Ce que signifie pour lui la pratique du judaïsme, l’accomplissement scrupuleux des mitzwoth, il l’a dit dans l’introduction de son Choul’hâne Aroukh :
"Les lois concrètes qui prescrivent des actes déterminés et variés selon les situations et qui embrassent la totalité des manifestations de la vie, ces lois égales pour tous, sans dispense pour personne, contre lesquelles aucun pouvoir humain ne peut se lever parce qu’en dernier lieu elles procèdent de la majesté de D. devant qui, grands et petits, érudits et humbles croyants s’inclinent d’un coeur joyeux, ces lois ont créé et garanti l’unité d’Israël, d’autant plus grandiose qu’elle se confond avec l’unité de la Torah et l’unité de D.". |
Le Choul’hâne Aroukh d’E. Weill est et reste une oeuvre standard dans la littérature franco-juive.
Mais ce que notre Rabbin a pu considérer comme le couronnement de sa vie, vouée à la Torah, c’est certainement la création d’une Yeshivah. Cette ambition a pris une force spéciale lorsque l’Alsace est redevenue française. Il considérait la création d’un pareil Institut comme une gloire de sa patrie. A l’exception de l’Ecole pour la formation des futurs rabbins, il n'existait pas d’établissement répandant la science talmudique et dans lequel on étudierait la Torah par amour et non pas en vue de la fonction rabbinique.
Le pays de Rachi et des Tossafistes ne possédait aucun lieu où les trésors spirituels de ces Maîtres étaient dignement étudiés. Dans le cadre de l’A.T.J., Ernest Weill menait depuis 1924 une grande propagande pour le Kéren Hathôra de l’Agoudath Israël et a soutenu de cette façon l’étude de la Torah dans une grande mesure. Mais
"nous remplirions bien mieux notre devoir, disait-il,
si, sous l’égide du Kéren Hathôra, nous pouvions, secouant notre torpeur,
créer dans notre pays, si appauvri en vitalité juive, un organisme capable de
répandre parmi notre jeunesse les connaissances approfondies de la Torah !
"Quel beau tribut de gratitude, en effet, à apporter à notre chère patrie, en accumulant les forces vives dont nous disposons encore, pour en faire jaillir les lumières de la Torah et sa ferveur religieuse afin de les offrir à la France entière. Agrandir le patrimoine glorieux de la France de Rachi, quelle légitime ambition !" |
Ce beau rêve, il a eu le bonheur de le réaliser. En 1932 déjà, il avait fondé aux portes de Strasbourg, à Neudorf, la "Yechivah de France".

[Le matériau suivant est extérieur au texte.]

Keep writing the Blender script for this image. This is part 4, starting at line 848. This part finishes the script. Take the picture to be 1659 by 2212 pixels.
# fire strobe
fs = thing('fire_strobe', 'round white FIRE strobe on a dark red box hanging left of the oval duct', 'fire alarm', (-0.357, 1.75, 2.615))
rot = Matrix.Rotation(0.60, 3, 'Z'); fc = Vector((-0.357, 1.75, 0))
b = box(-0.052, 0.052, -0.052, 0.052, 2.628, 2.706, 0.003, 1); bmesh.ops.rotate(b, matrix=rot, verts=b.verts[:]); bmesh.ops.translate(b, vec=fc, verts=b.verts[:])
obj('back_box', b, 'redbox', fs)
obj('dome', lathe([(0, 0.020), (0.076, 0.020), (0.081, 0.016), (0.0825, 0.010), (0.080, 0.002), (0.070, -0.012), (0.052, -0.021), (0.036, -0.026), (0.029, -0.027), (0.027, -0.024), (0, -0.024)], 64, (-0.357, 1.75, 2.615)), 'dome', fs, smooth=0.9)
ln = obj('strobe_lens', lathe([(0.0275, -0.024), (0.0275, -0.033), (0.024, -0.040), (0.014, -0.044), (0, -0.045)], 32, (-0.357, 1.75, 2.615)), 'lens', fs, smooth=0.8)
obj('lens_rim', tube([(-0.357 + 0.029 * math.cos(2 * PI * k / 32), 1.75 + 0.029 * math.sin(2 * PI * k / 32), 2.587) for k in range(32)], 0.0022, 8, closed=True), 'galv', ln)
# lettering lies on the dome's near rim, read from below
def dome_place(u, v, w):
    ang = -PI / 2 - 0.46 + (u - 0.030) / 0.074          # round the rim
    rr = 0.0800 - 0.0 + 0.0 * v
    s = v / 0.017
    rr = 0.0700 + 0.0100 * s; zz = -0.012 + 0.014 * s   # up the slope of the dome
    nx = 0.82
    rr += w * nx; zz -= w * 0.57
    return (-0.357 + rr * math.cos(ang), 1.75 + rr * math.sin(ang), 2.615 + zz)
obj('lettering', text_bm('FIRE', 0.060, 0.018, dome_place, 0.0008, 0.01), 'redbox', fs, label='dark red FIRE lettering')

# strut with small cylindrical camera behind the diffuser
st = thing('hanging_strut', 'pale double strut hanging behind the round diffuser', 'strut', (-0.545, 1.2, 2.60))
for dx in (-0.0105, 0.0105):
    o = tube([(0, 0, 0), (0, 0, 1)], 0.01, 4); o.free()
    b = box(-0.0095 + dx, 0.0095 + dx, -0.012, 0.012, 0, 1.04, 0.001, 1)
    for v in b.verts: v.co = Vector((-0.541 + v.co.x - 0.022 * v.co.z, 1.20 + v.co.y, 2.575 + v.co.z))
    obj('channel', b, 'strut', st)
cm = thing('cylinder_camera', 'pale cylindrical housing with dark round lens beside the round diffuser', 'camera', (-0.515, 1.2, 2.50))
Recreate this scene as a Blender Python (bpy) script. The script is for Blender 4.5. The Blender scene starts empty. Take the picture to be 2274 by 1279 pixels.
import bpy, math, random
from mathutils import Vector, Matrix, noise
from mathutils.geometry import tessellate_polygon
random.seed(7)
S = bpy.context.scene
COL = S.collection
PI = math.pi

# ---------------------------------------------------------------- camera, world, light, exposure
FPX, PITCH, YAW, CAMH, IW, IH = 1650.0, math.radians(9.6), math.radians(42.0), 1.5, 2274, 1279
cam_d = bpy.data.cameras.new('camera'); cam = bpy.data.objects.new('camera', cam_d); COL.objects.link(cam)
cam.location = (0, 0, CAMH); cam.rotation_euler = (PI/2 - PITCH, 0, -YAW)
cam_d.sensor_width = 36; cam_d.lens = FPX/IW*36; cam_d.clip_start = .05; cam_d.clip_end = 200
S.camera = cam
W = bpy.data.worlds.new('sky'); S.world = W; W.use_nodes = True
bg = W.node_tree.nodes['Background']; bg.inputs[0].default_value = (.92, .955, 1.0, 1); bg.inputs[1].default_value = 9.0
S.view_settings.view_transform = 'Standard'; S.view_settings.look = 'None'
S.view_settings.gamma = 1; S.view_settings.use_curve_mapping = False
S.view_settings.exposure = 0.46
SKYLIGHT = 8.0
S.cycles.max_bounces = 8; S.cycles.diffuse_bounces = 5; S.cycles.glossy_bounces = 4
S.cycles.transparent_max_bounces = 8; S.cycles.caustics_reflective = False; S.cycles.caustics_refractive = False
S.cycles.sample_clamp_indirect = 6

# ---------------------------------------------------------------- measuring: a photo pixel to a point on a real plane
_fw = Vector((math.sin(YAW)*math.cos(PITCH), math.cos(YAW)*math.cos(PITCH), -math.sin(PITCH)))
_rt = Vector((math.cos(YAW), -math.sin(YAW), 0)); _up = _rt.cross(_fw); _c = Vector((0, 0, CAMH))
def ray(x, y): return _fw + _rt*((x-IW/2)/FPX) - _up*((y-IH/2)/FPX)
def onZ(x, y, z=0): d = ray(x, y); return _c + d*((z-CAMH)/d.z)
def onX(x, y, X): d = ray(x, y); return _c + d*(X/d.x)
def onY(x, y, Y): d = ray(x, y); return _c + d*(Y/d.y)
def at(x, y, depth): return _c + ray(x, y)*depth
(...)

Le compte-rendu des quatre premières années (le seul que nous connaissions, paru en 1937) après avoir parlé des anciens grands talmudistes français et alsaciens, dit : "en fondant la Yechivah de France à Strasbourg, nous n’avons donc fait que ressusciter une vieille tradition. La Torah, disent nos Sages, a tendance à revenir à ses résidences habituelles".
A cette époque, l’école comptait 30 élèves instruits par deux professeurs. Chaque semaine, le Directeur consacrait une après-midi d’enseignement aux élèves voulant devenir instituteurs ou ‘hazan (ministre officiant).
Pendant les quatre années de son existence (1936-39), soixante-dix-sept élèves avaient fréquenté la Yechivah, et huit d’entre eux ont continué les études à d’autres Yéchivoth, tandis que certains allaient à l’Ecole Rabbinique de France.
Si la première guerre mondiale a absorbé son Journal Juif, la "Yechivah de Strasbourg" a été la victime de la deuxième guerre. Mais sitôt cette dernière terminée, la Yéchivah était rappelée à la vie à Aix-les-Bains et de façon plus importante encore. Il faudrait une étude à part pour exposer la vie de la Yéchivah d’Aix-les-Bains, sa réorganisation par son fondateur, et comment elle harmonise "l’étude de la Torah alliée à la culture moderne".
L’abondante correspondance, motivée principalement par l’édition du Choul’hâne Aroukh que j’entretenais au début de l’année 1947 avec mon ami d’Aix-les-Bains, fut soudainement interrompue au milieu du mois de mars. J’eus à apprendre bientôt que ce silence était dû â un grave accident d’auto. Il n’avait pas fallu plus de trois semaines pour que l’accident se transformât en une catastrophe douloureuse. Le 12 Nissan 5707 (2 avril 1947), - donc il y a juste dix ans - le téléphone nous annonçait : Ernest Weill n’est plus!
Il a disparu eu pleines forces physiques et spirituelles, à l’âge de presque 82 ans. Il a été un être complet ; entier dans sa foi; entier dans sa pensée; entier dans son action.